12) Legal Compliance & Protection. Make sure the church complies with laws regarding taxation, nonprofit/ religious bodies, physical property & assets. In litigated societies, policies or position papers on homosexuality, weddings, divorce, counselling, child workers, and sexual harassment to be in place. Legal insurance may be advisable.
13) In concert with the national leadership, certain philosophies or policies should be worked on, or at least begun in outline form. These would include philosophies of worship & music, missions, mercy, and counselling.
14) The first church business/ member meetings should be held under the church planter, with an appointed clerk, and minutes taken.
15) National support network. The national leadership that is left in place should be connected with likeminded people in geographical proximity, to provide pastoral encouragement, accountability, pulpit supply, ministry wife support, and other logistical matters. The church-planter should not leave until he is confident that the national has support outside his local church in the form of a nationally based network/ association, or from the sending country if necessary.

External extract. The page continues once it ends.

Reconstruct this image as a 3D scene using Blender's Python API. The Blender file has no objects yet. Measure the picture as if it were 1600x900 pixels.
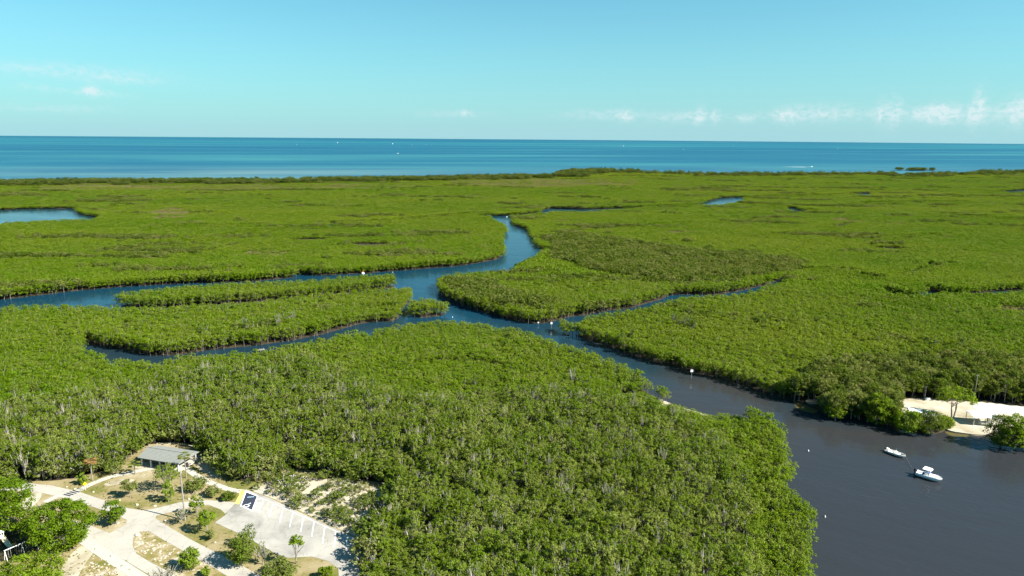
import bpy, math, random
import numpy as np
from mathutils import Matrix, Vector
from mathutils.geometry import tessellate_polygon

sc = bpy.context.scene
col = sc.collection
R = math.radians

# ------------------------------------------------------------------ camera
CAM_H = 80.0
PITCH, ROLL, FPX = R(12.43), 0.0081, 1066.67
cam_d = bpy.data.cameras.new('camera'); cam = bpy.data.objects.new('camera', cam_d); col.objects.link(cam)
cam_d.lens = 24; cam_d.sensor_width = 36; cam_d.clip_start = 1; cam_d.clip_end = 120000
CM = Matrix.Translation((0, 0, CAM_H)) @ Matrix.Rotation(R(90) - PITCH, 4, 'X') @ Matrix.Rotation(ROLL, 4, 'Z')
cam.matrix_world = CM
sc.camera = cam

# ------------------------------------------------------------------ light
SUN_AZ = math.atan2(0.94, -0.34); SUN_EL = R(39)
SKY_STRENGTH, SUN_STRENGTH, EXPOSURE = 0.055, 5.0, 1.5
sun_d = bpy.data.lights.new('sun', 'SUN'); sun = bpy.data.objects.new('sun', sun_d); col.objects.link(sun)
sun_d.energy = SUN_STRENGTH; sun_d.angle = R(0.5); sun_d.color = (1.0, 0.95, 0.86)
sd = Vector((math.sin(SUN_AZ) * math.cos(SUN_EL), math.cos(SUN_AZ) * math.cos(SUN_EL), math.sin(SUN_EL)))
sun.rotation_euler = sd.to_track_quat('Z', 'Y').to_euler(); sun.location = (0, 0, 300)

class NT:
    """small helper around a node tree"""
    def __init__(s, tree): s.t = tree; s.t.nodes.clear()
    def n(s, typ, **kw):
        nd = s.t.nodes.new(typ)
        for k, v in kw.items():
            if k.startswith('i_'):
                nd.inputs[int(k[2:])].default_value = v
            else: setattr(nd, k, v)
        return nd
    def l(s, a, b): s.t.links.new(a, b)
    def val(s, inp, x):
        if hasattr(x, 'is_output'): s.l(x, inp)
        else: inp.default_value = x
    def m(s, op, a, b=None, c=None, clamp=False):
        nd = s.t.nodes.new('ShaderNodeMath'); nd.operation = op; nd.use_clamp = clamp
        for i, x in enumerate((a, b, c)):
            if x is not None: s.val(nd.inputs[i], x)
        return nd.outputs[0]
    def vm(s, op, a, b=None, out=0):
        nd = s.t.nodes.new('ShaderNodeVectorMath'); nd.operation = op
        for i, x in enumerate((a, b)):
            if x is not None: s.val(nd.inputs[i], x)
        return nd.outputs[out]
    def mix(s, f, a, b, mode='MIX'):
        nd = s.t.nodes.new('ShaderNodeMix'); nd.data_type = 'RGBA'; nd.blend_type = mode
        s.val(nd.inputs[0], f)
        for i, x in ((6, a), (7, b)):
            if isinstance(x, tuple) and len(x) == 3: x = x + (1,)
            s.val(nd.inputs[i], x)
        return nd.outputs[2]
    def ramp(s, f, stops):
        nd = s.t.nodes.new('ShaderNodeValToRGB'); el = nd.color_ramp.elements
        while len(el) < len(stops): el.new(0.5)
        for e, (p, c) in zip(el, stops):
            e.position = p; e.color = (c + (1,)) if isinstance(c, tuple) else (c, c, c, 1)
        s.l(f, nd.inputs[0]); return nd.outputs[0]
    def noise(s, vec, scale, detail=3, rough=0.5, dist=0):
        nd = s.t.nodes.new('ShaderNodeTexNoise'); nd.inputs['Scale'].default_value = scale
        nd.inputs['Detail'].default_value = detail; nd.inputs['Roughness'].default_value = rough
        nd.inputs['Distortion'].default_value = dist
        if vec is not None: s.l(vec, nd.inputs['Vector'])
        return nd.outputs[0]

world = bpy.data.worlds.new('World'); sc.world = world; world.use_nodes = True
w = NT(world.node_tree)
sky = w.n('ShaderNodeTexSky', sky_type='NISHITA', sun_disc=False, sun_elevation=SUN_EL, sun_rotation=SUN_AZ,
          altitude=10, air_density=1.0, dust_density=0.6, ozone_density=1.6)
tc = w.n('ShaderNodeTexCoord')
dirv = tc.outputs['Generated']
sep = w.n('ShaderNodeSeparateXYZ'); w.l(dirv, sep.inputs[0])
az = w.m('ARCTAN2', sep.outputs[0], sep.outputs[1]); el = w.m('ARCSINE', sep.outputs[2])
skyc = w.mix(1.0, sky.outputs[0], (0.395, 0.955, 0.975), 'MULTIPLY')
# paler, slightly greener air towards the horizon, the same all round
hz = w.m('POWER', w.m('SUBTRACT', 1.0, w.m('ABSOLUTE', sep.outputs[2]), clamp=True), 7.0)
skyc = w.mix(w.m('MULTIPLY', hz, 0.85), skyc, (2.7, 4.65, 5.3))
# clouds: (azimuth deg, elevation deg, half width, half height, strength)
CLOUDS = [(-30.9, 2.95, .55, .28, 1.3), (-30.2, 2.75, 1.6, .22, .45), (-33.0, 2.95, .8, .2, .3), (-34.5, 3.1, .8, .22, .3),
          (-33.0, 4.2, 5.5, .42, .55), (-29.0, 3.75, 2.6, .3, .55), (-33, 1.7, 3, .25, .35),
          (-5.0, 1.85, 2.6, .25, .4), (-3.9, 1.9, .6, .25, .5),
          (9.0, 1.75, .5, .42, 1.1), (7.5, 1.9, 3.2, .35, .45), (14.8, 1.8, .38, .6, 1.1), (13.3, 1.7, 1.8, .4, .55), (16.0, 1.7, .3, .5, .7),
          (18.3, 1.6, .7, .32, .8), (21.2, 1.8, .8, .5, .9), (23.6, 2.0, 2.6, .62, .6), (27.5, 1.9, .4, .75, 1.0), (28.4, 1.9, .45, .9, .9),
          (30.5, 1.8, 1.0, .5, .9), (31.4, 1.9, .9, .55, .9), (33.3, 2.2, .38, 1.1, 1.1), (33.0, 1.8, 2.5, .6, .5), (35.6, 2.0, .6, .85, 1.0),
          (37.5, 2.0, 2.2, .7, .6), (41.0, 2.0, 2, .8, .8), (46, 1.9, 3, .7, .8), (20, 1.75, 7, .32, .18), (31, 1.85, 9, .42, .24), (44, 1.9, 8, .45, .3), (10, 1.7, 6, .25, .1), (-42, 2.2, 3, .5, .6), (-50, 2.0, 3, .6, .6)]
comb = w.n('ShaderNodeCombineXYZ'); w.l(az, comb.inputs[0]); w.l(el, comb.inputs[1])
ae = w.vm('SCALE', comb.outputs[0]); ae.node.inputs['Scale'].default_value = 180 / math.pi
warp = w.n('ShaderNodeTexNoise'); warp.inputs['Scale'].default_value = 1.6; warp.inputs['Detail'].default_value = 5
w.l(ae, warp.inputs['Vector'])
woff = w.vm('MULTIPLY', w.vm('SUBTRACT', warp.outputs['Color'], (.5, .5, .5)), (1.0, 0.5, 0))
aew = w.vm('ADD', ae, woff)
tot = None
for (a, e, hw, hh, st) in CLOUDS:
    d = w.vm('MULTIPLY', w.vm('SUBTRACT', aew, (a, e, 0)), (1 / hw, 1 / hh, 0))
    g = w.m('MULTIPLY', w.m('EXPONENT', w.m('MULTIPLY', w.vm('DOT_PRODUCT', d, d, out=1), -1.0)), st)
    tot = g if tot is None else w.m('ADD', tot, g)
puff = w.noise(w.vm('MULTIPLY', aew, (1.0, 1.4, 1)), 2.1, 8, 0.6)
cl = w.m('MULTIPLY', tot, w.m('MULTIPLY', w.m('SUBTRACT', puff, 0.30, clamp=True), 3.2), clamp=True)
skyc = w.mix(w.m('MULTIPLY', cl, 0.68), skyc, (5.3, 5.9, 6.1))
bg = w.n('ShaderNodeBackground'); bg.inputs[1].default_value = SKY_STRENGTH; w.l(skyc, bg.inputs[0])
wo = w.n('ShaderNodeOutputWorld'); w.l(bg.outputs[0], wo.inputs[0])

vs = sc.view_settings
vs.view_transform = 'Standard'; vs.look = 'None'; vs.gamma = 1; vs.use_curve_mapping = False; vs.exposure = EXPOSURE
sc.cycles.max_bounces = 4; sc.cycles.diffuse_bounces = 2; sc.cycles.adaptive_threshold = .02; sc.cycles.glossy_bounces = 2; sc.cycles.transmission_bounces = 2
sc.cycles.transparent_max_bounces = 6; sc.cycles.caustics_reflective = False; sc.cycles.caustics_refractive = False
sc.cycles.use_denoising = True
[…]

The phases of a church plant, from beginning to end, might be thought of in five phases.

1) Phase One of a church-plant – gathering up disciples & training them in leadership/membership responsibilities. Church documents and policies to be written/ taught.
2) Phase Two – Leadership internship begun. Membership classes begun. Encourage financial consistency. Place rough deadlines before the church & monitor financial independence.
3) Phase Three – national pastor in senior role with other leaders functioning for several months while church-planter monitors. Support network developed and national pastor introduced to it. The rest of the above 15 items in place.
4) Phase Four – pastors and deacons ordained, membership chartered, constitution adopted, building fund begins, church-planter departs.
5) Phase Five – the national pastors continue to develop the ministries, evangelism, discipleship, fellowship & administrative aspects of the church.

Adopted by the congregation of New Covenant Baptist Church on 25 March 2012, revised in 2017.